1. Estado de emergência em estilo “português suave”.

O decreto do Presidente que declara o estado de emergência já era relativamente suave. O Governo resolveu suavizar ainda mais um pouco. Afinal, não ficaria bem a um governo de esquerda suspender liberdades a sério mesmo à beira do 25 de abril — data que, diga-se, alguns ainda não se conformaram em não comemorar este ano.

Este estado de emergência dá para ir ao banco, tratar dos seguros, dar uma corridinha ou uma volta de bicicleta, passear o cão e simplesmente sair à rua para fruir momentos de ar livre (agora que o ar até está mais puro).

E também dá para jogar no euromilhões, já que os estabelecimentos que exploram jogos sociais foram considerados “serviços essenciais”. Percebe-se a intenção de preservar os cofres da Santa Casa da Misericórdia, mas é uma aposta que pode sair demasiado cara.

Só não pode estar na rua quem, manifestamente, não tem nada para fazer na rua. É verdade que ninguém gosta de ser privado dos seus direitos, mas é importante não esquecer que os mortos não têm direitos.

2. Quem diria que um vírus nos iria trazer de volta à eutanásia.

Parece que na Holanda, pioneira na legalização da eutanásia, a generalização desta prática não se deve apenas a um profundo respeito pela liberdade individual e pelo direito de cada um a morrer com dignidade.

A acreditar no que por aí se tem dito, deve-se também à convicção de que o melhor que os velhos têm a fazer é mesmo morrer, de preferência sem dar muito transtorno e despesa. Deste ponto de vista, este vírus até evita o trabalho de enviar para todos os cidadãos acima das 70 primaveras uma pilulazinha letal, para estes engoliram logo que se sentirem cansados de viver.

Atenção, pois, aos defensores da causa da eutanásia. Nem tudo o que vem da Holanda se recomenda. Aliás, um país que tresanda a erva em cada esquina e que acha normal pôr prostitutas seminuas em montras dificilmente poderá aspirar a ser um farol da civilização ocidental.

O maior contributo que os holandeses deram para o progresso da humanidade foi mesmo a descoberta das sociedades por ações e da bolsa de valores. Capitalismo em estado puro, portanto, mas isso já foi há vários séculos.

3. Marcelo terá convencido Centeno a ficar.

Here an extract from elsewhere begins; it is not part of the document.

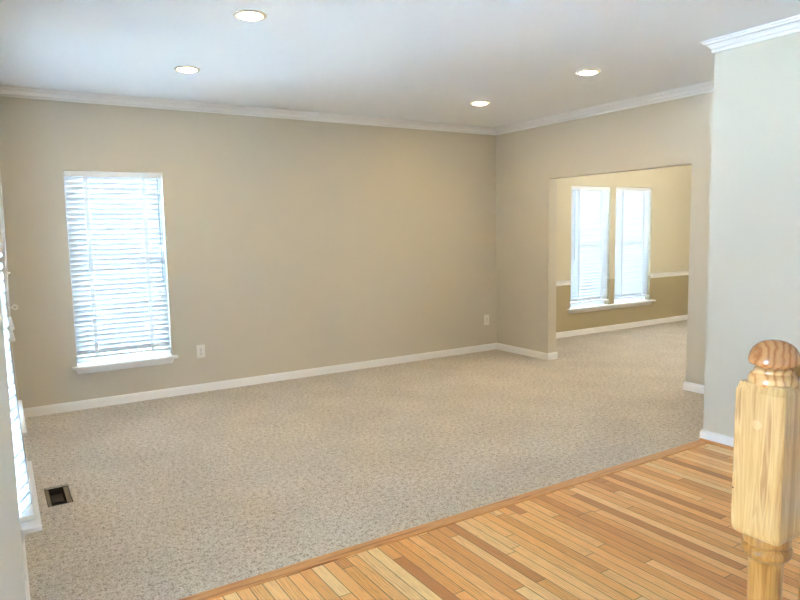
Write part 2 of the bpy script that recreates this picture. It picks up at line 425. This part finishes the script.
# ------------------------------------------------------------ windows (local: u along wall, v outwards, z up)
def sill(parent, u0, u1, horn=.042, nose=.066):
    m = MB().box(u0-horn, u1+horn, -nose, 0, ZS-.022, ZS).box(u0, u1, 0, .085, ZS-.0195, ZS)
    m.build('window_sill', TRIM, parent, bevel=.005)
    a = u0-horn+.02; b = u1+horn-.02
    m = MB().prism([(a, 0, ZS-.022), (b, 0, ZS-.022), (b, -.016, ZS-.022), (a, -.016, ZS-.022)],
                   [(a+.022, 0, ZS-.072), (b-.022, 0, ZS-.072), (b-.022, -.007, ZS-.072), (a+.022, -.007, ZS-.072)])
    m.build('window_apron', TRIM, parent, bevel=.002)
def window(n, loc, rz, u0, u1, label, own_sill=True):
    w = empty('window_%d' % n, loc, rz); struct(w, label, 'window')
    f = .022; a, b = .085, .145
    z0, z1 = ZS, ZT; zm = (z0+z1)/2
    m = MB().box(u0, u0+f, a, b, z0, z1).box(u1-f, u1, a, b, z0, z1).box(u0+f, u1-f, a, b, z1-f, z1).box(u0+f, u1-f, a, b, z0, z0+f)
    m.build('window_frame', VINYL, w, bevel=.002)
    for nm, v0, v1, s0, s1 in (('lower_sash', .090, .112, z0+f, zm+.02), ('upper_sash', .116, .138, zm-.02, z1-f)):
        q = .027; x0, x1 = u0+f, u1-f
        s = MB().box(x0, x0+q, v0, v1, s0, s1).box(x1-q, x1, v0, v1, s0, s1).box(x0+q, x1-q, v0, v1, s1-q, s1).box(x0+q, x1-q, v0, v1, s0, s0+q).build(nm, VINYL, w, bevel=.0015)
        MB().box(x0+q-.004, x1-q+.004, (v0+v1)/2-.002, (v0+v1)/2+.002, s0+q-.004, s1-q+.004).build('pane', GLASS, s)
    if own_sill: sill(w, u0, u1, nose=.066 if n == 1 else .072)
    return w
LROT = (XL, -3.53, 0)
window(1, (0, 0, 0), 0, *W1, 'single double hung window in the long back wall, behind a white blind')
window(2, LROT, AL, N_C-HW, N_C+HW, 'near window at the left edge, with the white sill beside the floor register')
window(3, LROT, AL, F_C-HW, F_C+HW, 'far window in the left wall, only its white sill corner showing')
window(4, (0, YD, 0), 0, *D1, 'left one of the paired dining room windows', False)
window(5, (0, YD, 0), 0, *D2, 'right one of the paired dining room windows', False)
st = empty('trim_dining_sill', (0, YD, 0)); struct(st, 'long white sill shared by the paired dining windows', 'window sill')
sill(st, D1[0], D2[1], .066)

# ------------------------------------------------------------ blinds
TILT = math.radians(66)
def blind(label, loc, rz, u0, u1, wand=None, cords=None, z_low=.455, lean=None, gap=.005, tilt=TILT, mat=None):
    lean = lean or (lambda z: 0.0)
    b = empty('window_blind', loc, rz); tag(b, label, 'window blind', 'white slatted window blinds')
    a, c = u0+gap, u1-gap; v = .036
    lt = lean(ZT); MB().box(a, c, v+lt-.030, v+lt+.030, ZT-.052, ZT-.006).build('head_rail', VINYL, b, bevel=.003)
    m = MB(); pitch = .0432; z = z_low+.034; top = ZT-.072; n = round((top-z)/pitch); pitch = (top-z)/n
    hw = .0252
    for i in range(n+1):
        zz = z+i*pitch; dv = lean(zz)
        jit = random.uniform(-.008, .008); cs, sn = math.cos(tilt+jit), math.sin(tilt+jit)
        # curved slat section, room edge up
        sec = []
        for s in (-1, -.5, 0, .5, 1): sec.append((s*hw, .0022*(1-s*s)))
        sec2 = [(q, h-.0026) for q, h in reversed(sec)]
        pts = [(v+dv+q*cs - h*-sn*0 + h*sn*.6, zz - q*sn + h*cs) for q, h in sec+sec2]
        m.prism([(a, y, k) for y, k in pts], [(c, y, k) for y, k in pts])
    m.build('slats', mat or SLAT, b)
    dv = lean(z_low)
    MB().box(a, c, v+dv-.026, v+dv+.026, z_low-.018, z_low+.004).build('bottom_rail', VINYL, b, bevel=.004)
    wd = u1-u0
    for fr in (.205, .795):
        uc = u0+fr*wd
        t = MB()
        zz = [ZT-.052 - (ZT-.052-(z_low-.019))*k/20 for k in range(21)]
        for k in range(20):
            za, zb = zz[k], zz[k+1]; va, vb = v+lean(za)-.0265, v+lean(zb)-.0265
            t.prism([(uc-.0155, va, za), (uc+.0155, va, za), (uc+.0155, va+.0007, za), (uc-.0155, va+.0007, za)],
                    [(uc-.0155, vb, zb), (uc+.0155, vb, zb), (uc+.0155, vb+.0007, zb), (uc-.0155, vb+.0007, zb)])
        t.build('ladder_tape', TAPE, b)
    if wand:
        uw, zb = wand
        MB().tube([(uw, v-.036, ZT-.060), (uw, v-.040, ZT-.10), (uw+.004, v-.040, zb)], .0042).build('tilt_wand', SMOKE, b)
    if cords:
        uw, zb = cords
        k = MB().tube([(uw, v-.034, ZT-.060), (uw, v-.038, ZT-.12), (uw, v-.038, zb)], .0013, 6).build('lift_cord', CORD, b)
        mt = Matrix.Translation((uw, v-.038, zb-.04))
        MB().lathe([(0, .042), (.003, .042), (.0045, .036), (.0075, .008), (.0085, .002), (.006, 0), (0, 0)], 14, mt).build('tassel', PLASTIC, k)
    return b
blind('white slatted blind with grey tilt wand, on the single window of the long back wall', (0, 0, 0), 0, *W1, wand=(-3.955, 1.075), cords=(-3.972, .93))
NL = lambda z: -.036 + .002 - .028*max(0.0, min(1.0, (1.05-z)/.6))**1.2
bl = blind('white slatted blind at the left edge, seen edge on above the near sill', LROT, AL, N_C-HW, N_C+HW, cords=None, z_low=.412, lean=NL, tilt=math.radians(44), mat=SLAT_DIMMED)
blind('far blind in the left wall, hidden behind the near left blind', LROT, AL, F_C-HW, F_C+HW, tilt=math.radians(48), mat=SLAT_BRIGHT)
blind('white slatted blind with tilt wand, on the left one of the paired dining windows', (0, YD, 0), 0, *D1, wand=(D1[0]+.065, 1.05))
blind('white slatted blind on the right one of the paired dining windows, beside the chair rail', (0, YD, 0), 0, *D2)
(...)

Impossível não pensar na mitologia grega e na condenação que os deuses (aqui personificados por Marcelo) impuseram a Sísifo (o Ronaldo das Finanças) pelas suas ousadias: empurrar uma enorme pedra, montanha acima, até ao topo, e vê-la rolar, encosta abaixo, até à base — e recomeçar de novo, para o resto da eternidade.

Cinco anos a penar, empurrando o orçamento de Estado até ao menor défice da democracia portuguesa e, em escassas semanas, de volta ao acampamento zero e, possivelmente, a um dos piores défices das últimas décadas. Ninguém merece tal sorte. Azar dos Távoras. O mito de Sísifo foi glosado por Camus para evidenciar o absurdo de muitas empresas humanas, penosas, repetitivas e, no final, vazias de sentido.

O poema que Torga dedicou ao mesmo personagem mitológico é menos deprimente. Mas exaltantes só mesmo os versos de Kipling: “If you can make one head of all your winnings, And risk it on one turn of pitch-and-toss, And lose, and start again at your beginnings, And never breathe a word about your loss; (…), Yours is the Earth and everything that’s in it, And — which is more — you’ll be a Man, my son!”.